The operation evolved into a number of phases. The first transport of agents occurred in May 1949, with six agents boarded the boat at Kiel. British officers, Lieutenant Commanders Harvey-Jones and Shaw sailed the boat to Simrishamn in Southern Sweden where Swedish officers replaced the British. The Swedes then proceeded via the cover of Öland Island, then east to Polanga, north of Klaipeda, arriving around 10:30pm. Within 300m of shore the six agents disembarked in a rubber dingy and made their way to shore. The boat returned to Gosport, picking up the British officers at Simrishamn and refueling at Borkum.[3]
Following the success of the initial operation, MI6 followed up with several more improvised landings via rubber dingy. Two agents were landed at Ventspils on November 1, 1949; three agents landed south of Ventspils on April 12, 1950 and two agents in December at Polanda.[3]
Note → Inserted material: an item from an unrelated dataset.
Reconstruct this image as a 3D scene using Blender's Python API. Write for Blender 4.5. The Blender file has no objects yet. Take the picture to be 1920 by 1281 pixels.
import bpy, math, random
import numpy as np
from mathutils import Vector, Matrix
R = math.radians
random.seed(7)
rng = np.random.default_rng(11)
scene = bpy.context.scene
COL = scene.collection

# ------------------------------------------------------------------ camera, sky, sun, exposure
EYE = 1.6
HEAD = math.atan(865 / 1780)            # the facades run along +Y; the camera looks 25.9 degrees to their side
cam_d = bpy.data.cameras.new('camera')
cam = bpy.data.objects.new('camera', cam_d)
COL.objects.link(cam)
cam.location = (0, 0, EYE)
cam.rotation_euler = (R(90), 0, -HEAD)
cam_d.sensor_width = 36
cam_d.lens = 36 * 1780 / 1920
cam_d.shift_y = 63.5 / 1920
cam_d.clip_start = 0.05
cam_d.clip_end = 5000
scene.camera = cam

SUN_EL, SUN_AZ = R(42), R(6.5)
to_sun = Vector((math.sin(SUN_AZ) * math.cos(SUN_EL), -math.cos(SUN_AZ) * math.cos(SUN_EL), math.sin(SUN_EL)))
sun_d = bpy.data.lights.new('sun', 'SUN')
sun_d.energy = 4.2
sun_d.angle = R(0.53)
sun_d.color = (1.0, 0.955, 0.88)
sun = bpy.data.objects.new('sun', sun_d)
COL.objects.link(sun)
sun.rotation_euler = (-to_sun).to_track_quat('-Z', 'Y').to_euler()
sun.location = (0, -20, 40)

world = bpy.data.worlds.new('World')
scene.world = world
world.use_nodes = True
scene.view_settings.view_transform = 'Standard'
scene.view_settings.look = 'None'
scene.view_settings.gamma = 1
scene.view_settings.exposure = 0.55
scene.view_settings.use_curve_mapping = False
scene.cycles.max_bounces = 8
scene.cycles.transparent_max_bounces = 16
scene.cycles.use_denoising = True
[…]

In late 1950, British Naval Intelligence and MI6 created a more permanent organisation with Klose hiring a crew of 14 sailors and basing the boat at Hamburg-Finkenwerder. The "British Baltic Fishery Protection Service" was thus invented as a credible cover story given the harassment of West German fishermen by the Soviets. The operation evolved with a secondary task of visual and electronic reconnaissance of the Baltic coast from Saaremaa in Estonia to Rügen in East Germany. For this purpose the boat was re-fitted with additional fuel tanks for extended range and an extensive antenna suite and American equipment for COMINT and ELINT. During this phase a total of four landings were performed between 1951 and 1952 with a total of 16 agents inserted and five agents retrieved.[3]
In August 1952, a second E-boat was put into service as a refuelling and supply vessel and consort for the SIGINT operations under the command of Lieuntenant E. G. Müller, a former executive officer who served under Klose during World War 2. Eight Polish agents were inserted during this period.[3]
The operation was severely compromised by Soviet counter-intelligence, primarily through information provided by British double agents. In the extensive counter-operation "Lursen-S" (named for Lürssen, the manufacturer of the E-boats), the NKVD/KGB captured nearly every one of the 42 Baltic agents inserted into the field. Many of them were turned as double agents who infiltrated and significantly weakened the Baltic resistance.
One of the agents sent to Estonia and captured by the KGB, Mart Männik, wrote an autobiography "A Tangled Web. A British Spy in Estonia" which was published after his death and has been translated into English. The book gives an account of his experiences throughout and after the unsuccessful operation.[4]